Although our goal is for all students to be reading texts that are at their grade level, there are students who need extra support.  The Common Core State Standards require us to use grade and age appropriate literature with our students, considering themes and ideas, precise meanings of words, figurative language, and details that support the meaning of the text.  Understanding the complexities of texts ourselves can help us to support our students.  When we read aloud texts that are at or above the students’ instructional level, we can keep these ten factors in mind and take the opportunity to model for students how to navigate the challenges presented in the text.

When the text presents a challenge, it is a signal to slow down and think about where the challenge lies.  Is it around word-solving?  What actions might we take to solve those words?  Is it the introduction of a new feature of text, such as a text box?  How do we read text boxes and why are they there?  In considering the theme, how might we notice how the author introduces it through the details of the story?  Do the illustrations support the text that is on the page, or do they go beyond the words in some way?  By modeling for students how to problem solve when encountering difficult texts, we give them tools to engage with texts on their own.
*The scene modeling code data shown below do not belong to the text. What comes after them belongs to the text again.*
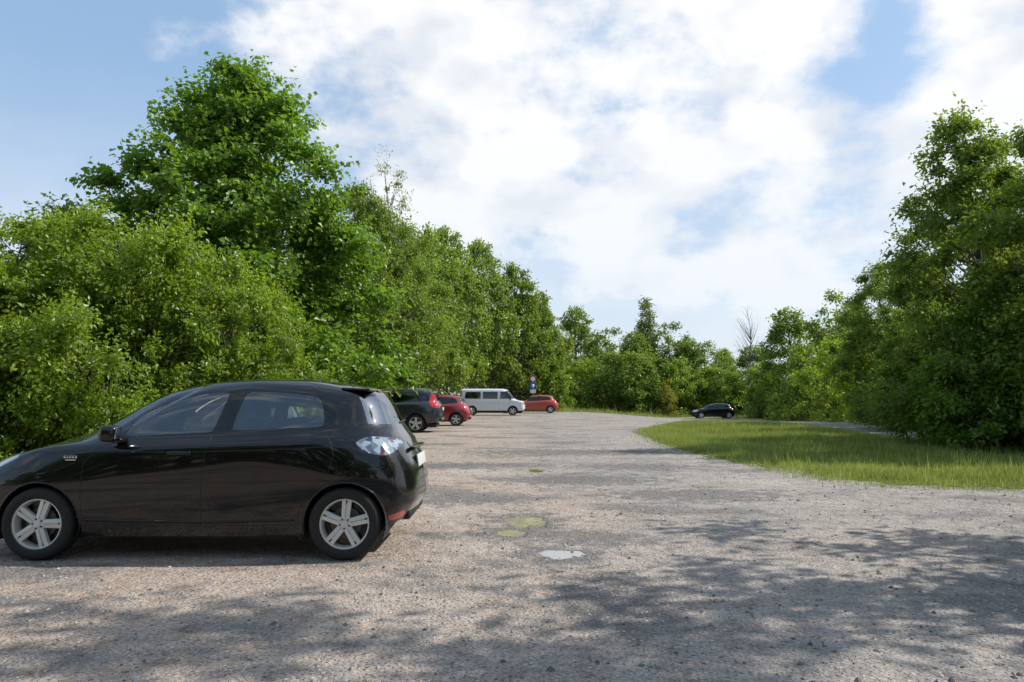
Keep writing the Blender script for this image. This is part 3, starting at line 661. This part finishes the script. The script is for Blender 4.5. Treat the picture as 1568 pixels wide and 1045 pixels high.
for s_ in (1,-1): box('mirror',b,(1.12,s_*1.02,1.25),(.1,.18,.26),M_trim,.04)
# sign
sg=empty('traffic_sign',(1.85,63.5,0))
bpy.ops.mesh.primitive_cylinder_add(radius=.035,depth=3.1,location=(0,.06,1.55)); o=bpy.context.object; o.name='pole'; o.parent=sg; o.data.materials.append(M_metalpole)
box('blue_panel',sg,(0,0,2.35),(.55,.02,.55),M_signblue,.01); box('white_panel',sg,(0,-.015,2.33),(.22,.01,.3),M_signwhite,.0)
box('additional_panel',sg,(0,0,1.85),(.5,.02,.3),M_signwhite,.01)
bpy.ops.mesh.primitive_cylinder_add(radius=.28,depth=.02,location=(0,0,2.95),rotation=(math.pi/2,0,0)); o=bpy.context.object; o.name='red_disc'; o.parent=sg; o.data.materials.append(M_signred)
bpy.ops.mesh.primitive_cylinder_add(radius=.2,depth=.02,location=(0,-.012,2.95),rotation=(math.pi/2,0,0)); o=bpy.context.object; o.name='white_disc'; o.parent=sg; o.data.materials.append(M_signwhite)
# ------------------------------------------------------------ light & sky
EL=math.radians(43); AZ=math.radians(12)   # from +x towards +y
sd=Vector((math.cos(AZ)*math.cos(EL),math.sin(AZ)*math.cos(EL),math.sin(EL)))
ld=bpy.data.lights.new('sun','SUN'); ld.energy=5.0; ld.angle=math.radians(.5); ld.color=(1,.95,.87)
lo=bpy.data.objects.new('sun',ld); lo.rotation_euler=(-sd).to_track_quat('-Z','Y').to_euler(); link(lo)
w=bpy.data.worlds.new('World'); scene.world=w; w.use_nodes=True; nt=w.node_tree; nt.nodes.clear()
try: w.cycles.sampling_method='NONE'
except Exception as e: print(e)
out=nt.nodes.new('ShaderNodeOutputWorld')
sky=nt.nodes.new('ShaderNodeTexSky'); sky.sky_type='NISHITA'; sky.sun_disc=False; sky.sun_elevation=EL; sky.sun_rotation=math.pi/2-AZ; sky.dust_density=1.5; sky.air_density=1.0; sky.ozone_density=1.5
bg1=nd(nt,'ShaderNodeBackground',Color=sky.outputs[0],Strength=.15)
veil=nd(nt,'ShaderNodeBackground',Strength=1.0); veil.inputs[0].default_value=(.42,.65,.95,1)
bgs=nd(nt,'ShaderNodeMixShader',i0=.56,i1=bg1.outputs[0],i2=veil.outputs[0])
tc=nd(nt,'ShaderNodeTexCoord'); dn=tc.outputs['Generated']
LOBES=[(-12,23,9,.55),(-16,30,7,.45),(3,18,7,.4),(0,28,7,.4),(10,26.5,8,.6),(19.5,25,6.5,.6),(11,14,9,.5),(-4.4,15,7,.42),(17.5,13,7,.4),(33,20,8,.5),(25,13,8,.4),
 (-3.3,21.5,3.2,-.4),(17.5,18.8,3.4,-.35),(27,23.5,4.0,-.35),(-34,20,20,-.45)]
acc=None
for az,el,r,amp in LOBES:
    a_,e_=math.radians(az),math.radians(el); c=(math.sin(a_)*math.cos(e_),math.cos(a_)*math.cos(e_),math.sin(e_))
    dp=nd(nt,'ShaderNodeVectorMath',{'operation':'DOT_PRODUCT'},i0=dn,i1=c).outputs['Value']
    mr=nd(nt,'ShaderNodeMapRange',{'interpolation_type':'SMOOTHSTEP'},i0=dp,i1=math.cos(math.radians(r*1.35)),i2=math.cos(math.radians(r*.25)),i3=0.0,i4=amp).outputs[0]
    acc=mr if acc is None else math_(nt,'ADD',acc,mr)
acc=math_(nt,'MINIMUM',acc,.55)
mp=nd(nt,'ShaderNodeMapping',Vector=dn); mp.inputs['Scale'].default_value=(1,1,1.5)
n1=nd(nt,'ShaderNodeTexNoise',Vector=mp.outputs[0],Scale=6.5,Detail=6.0,Roughness=.57)
dens=math_(nt,'ADD',acc,math_(nt,'MULTIPLY',math_(nt,'SUBTRACT',n1.outputs[0],.5),2.6))
cov=nd(nt,'ShaderNodeMapRange',{'interpolation_type':'SMOOTHSTEP'},i0=dens,i1=-.10,i2=.58,i3=0.0,i4=.98).outputs[0]
sx=nd(nt,'ShaderNodeSeparateXYZ',i0=dn)
haze=nd(nt,'ShaderNodeMapRange',{'interpolation_type':'SMOOTHSTEP'},i0=sx.outputs[2],i1=.42,i2=.0,i3=0.0,i4=.8).outputs[0]
cov=math_(nt,'MAXIMUM',cov,haze)
mp2=nd(nt,'ShaderNodeMapping',Vector=dn); mp2.inputs['Location'].default_value=(3,1,.4); mp2.inputs['Scale'].default_value=(1,1,1.5)
n2=nd(nt,'ShaderNodeTexNoise',Vector=mp2.outputs[0],Scale=8.0,Detail=3.0)
cc=ramp(nt,n2.outputs[0],[(.38,(.77,.81,.87)),(.53,(.97,.975,.985))])
cc=mixc(nt,haze,cc,(.78,.85,.93))
bg2=nd(nt,'ShaderNodeBackground',Color=cc,Strength=1.05)
mx=nd(nt,'ShaderNodeMixShader',i0=cov,i1=bgs.outputs[0],i2=bg2.outputs[0]); nt.links.new(mx.outputs[0],out.inputs[0])
# ------------------------------------------------------------ camera
cd=bpy.data.cameras.new('camera'); cd.sensor_width=36; cd.lens=25.25; cd.clip_end=5000; cd.clip_start=.05
co=bpy.data.objects.new('camera',cd); co.location=(0,0,1.37); co.rotation_euler=(math.radians(90+4.445),0,0); link(co); scene.camera=co
scene.view_settings.view_transform='Standard'; scene.view_settings.look='None'; scene.view_settings.exposure=0
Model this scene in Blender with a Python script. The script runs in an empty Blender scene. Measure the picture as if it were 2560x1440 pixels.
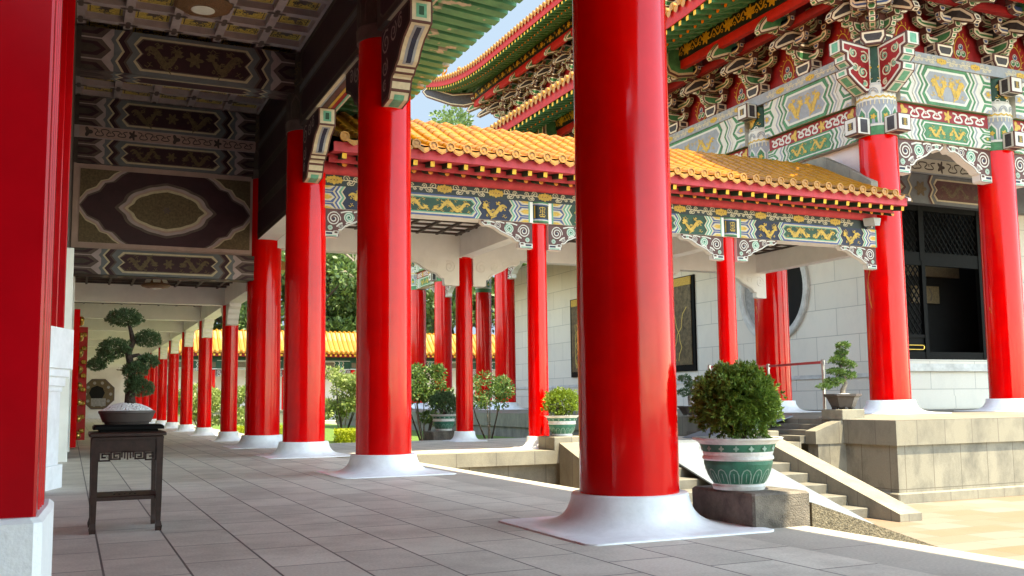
import bpy, math, random
from mathutils import Vector, Matrix
R = math.radians
rnd = random.Random(7)
sc = bpy.context.scene
COL = sc.collection
# ------------------------------------------------------------------ camera, sky, sun, exposure
F, PITCH, ROLL, YAW, SY, HC = 2440.24, 0.1001, -0.0107, 0.4243, 35.97, 1.15
fw = Vector((math.sin(YAW)*math.cos(PITCH), math.cos(YAW)*math.cos(PITCH), math.sin(PITCH)))
rt = Vector((math.cos(YAW), -math.sin(YAW), 0)); up = rt.cross(fw)
r2 = rt*math.cos(ROLL)+up*math.sin(ROLL); u2 = up*math.cos(ROLL)-rt*math.sin(ROLL)
cd = bpy.data.cameras.new('camera'); cam = bpy.data.objects.new('camera', cd); COL.objects.link(cam)
cam.matrix_world = Matrix(((r2.x, u2.x, -fw.x, 0), (r2.y, u2.y, -fw.y, 0), (r2.z, u2.z, -fw.z, HC), (0, 0, 0, 1)))
cd.sensor_fit = 'HORIZONTAL'; cd.sensor_width = 36; cd.lens = F/2560*36; cd.shift_y = SY/2560
cd.clip_start = .05; cd.clip_end = 2000
sc.camera = cam
SUN = Vector((.165, -.30, 1)).normalized()
sun_el = math.asin(SUN.z); sun_az = math.atan2(SUN.x, SUN.y)
w = bpy.data.worlds.new('World'); sc.world = w; w.use_nodes = True
nt = w.node_tree; nt.nodes.clear()
sky = nt.nodes.new('ShaderNodeTexSky'); sky.sky_type = 'NISHITA'; sky.sun_disc = False
sky.sun_elevation = sun_el; sky.sun_rotation = sun_az; sky.air_density = .85; sky.dust_density = .5; sky.ozone_density = 2.0
bg = nt.nodes.new('ShaderNodeBackground'); bg.inputs[1].default_value = .15
wo = nt.nodes.new('ShaderNodeOutputWorld')
nt.links.new(sky.outputs[0], bg.inputs[0]); nt.links.new(bg.outputs[0], wo.inputs[0])
sl = bpy.data.lights.new('sun', 'SUN'); sl.energy = 2.0; sl.angle = R(.55); sl.color = (1, .98, .95)
so = bpy.data.objects.new('sun', sl); COL.objects.link(so); so.rotation_euler = SUN.to_track_quat('Z', 'Y').to_euler(); so.location = (10, -20, 60)
vs = sc.view_settings; vs.view_transform = 'Standard'; vs.look = 'None'; vs.gamma = 1; vs.use_curve_mapping = False
vs.exposure = 3.0
vs.use_white_balance = True; vs.white_balance_temperature = 9300; vs.white_balance_tint = 2
try:
    sc.cycles.use_denoising = True; sc.cycles.max_bounces = 10; sc.cycles.diffuse_bounces = 6
    sc.cycles.sample_clamp_indirect = 6
except Exception: pass
# ------------------------------------------------------------------ materials
SKYC = (.066, .098, .165)
def newmat(name):
    m = bpy.data.materials.new(name); m.use_nodes = True
    n = m.node_tree.nodes; return m, n, m.node_tree.links, n['Principled BSDF']
def mat(name, c, rough=.55, metal=0, var=.18, vs_=6., bump=0., bs=60., coat=0., spec=.3, c2=None, thr=None, tr=0):
    m, n, l, b = newmat(name)
    b.inputs['Roughness'].default_value = rough; b.inputs['Metallic'].default_value = metal
    b.inputs['Coat Weight'].default_value = coat; b.inputs['Coat Roughness'].default_value = .06
    b.inputs['Specular IOR Level'].default_value = spec
    if tr: b.inputs['Subsurface Weight'].default_value = 0
    g = n.new('ShaderNodeNewGeometry')
    nz = n.new('ShaderNodeTexNoise'); nz.inputs['Scale'].default_value = vs_; nz.inputs['Detail'].default_value = 5
    nz.inputs['Roughness'].default_value = .65
    l.new(g.outputs['Position'], nz.inputs['Vector'])
    rp = n.new('ShaderNodeValToRGB')
    c2 = c2 or tuple(max(0, x*(1-var*1.5)) for x in c[:3]); hi = tuple(min(1, x*(1+var*.6)) for x in c[:3])
    t = thr or (.3, .7)
    rp.color_ramp.elements[0].position = t[0]; rp.color_ramp.elements[1].position = t[1]
    rp.color_ramp.elements[0].color = (*c2, 1); rp.color_ramp.elements[1].color = (*hi, 1)
    l.new(nz.outputs['Fac'], rp.inputs['Fac']); l.new(rp.outputs['Color'], b.inputs['Base Color'])
    if bump:
        n2 = n.new('ShaderNodeTexNoise'); n2.inputs['Scale'].default_value = bs; n2.inputs['Detail'].default_value = 4
        l.new(g.outputs['Position'], n2.inputs['Vector'])
        bp = n.new('ShaderNodeBump'); bp.inputs['Strength'].default_value = bump; bp.inputs['Distance'].default_value = .02
        l.new(n2.outputs['Fac'], bp.inputs['Height']); l.new(bp.outputs['Normal'], b.inputs['Normal'])
        if coat: l.new(bp.outputs['Normal'], b.inputs['Coat Normal'])
    return m
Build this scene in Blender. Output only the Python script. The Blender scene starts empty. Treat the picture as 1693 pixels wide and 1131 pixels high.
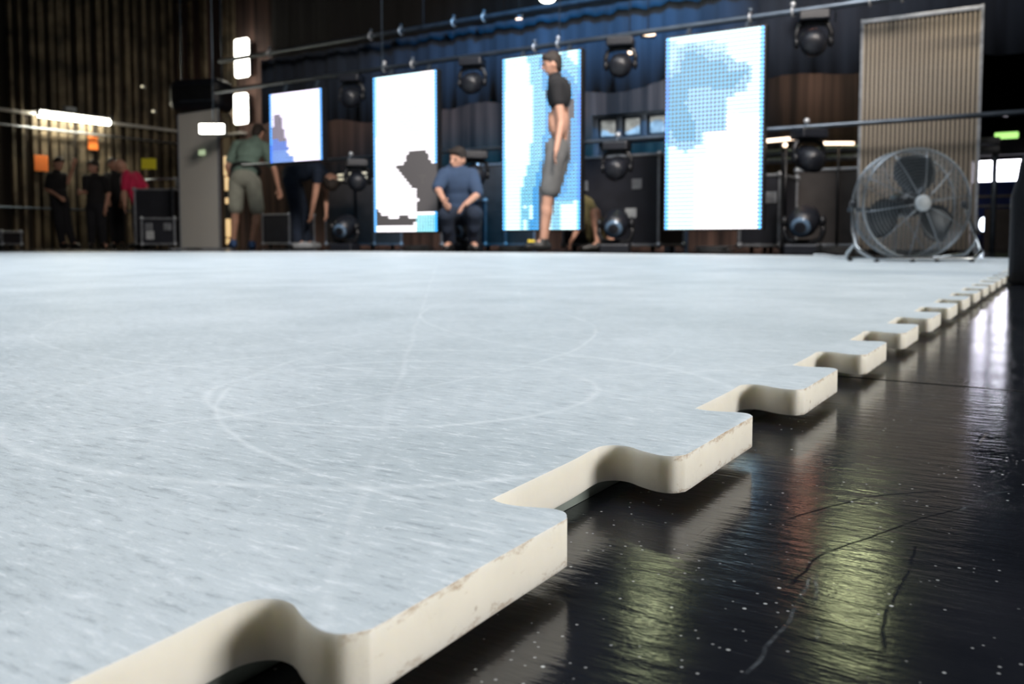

Reading is a complex interaction between a reader and the text, and understanding how texts work can help us to help students recognize both the challenges and the supports that they encounter when reading. Readers interact with their texts in order to take meaning from them, and grow as people who understand their world.  By working with a variety of texts across the day, and helping students to understand how texts work, we are supporting their development as readers who will grow and learn in many contexts.


Fountas, I.C. & Pinnell, G.S. (2011).  The Continuum of Literacy Learning:  A Guide to Teaching.  Portsmouth, NH:  Heinemann.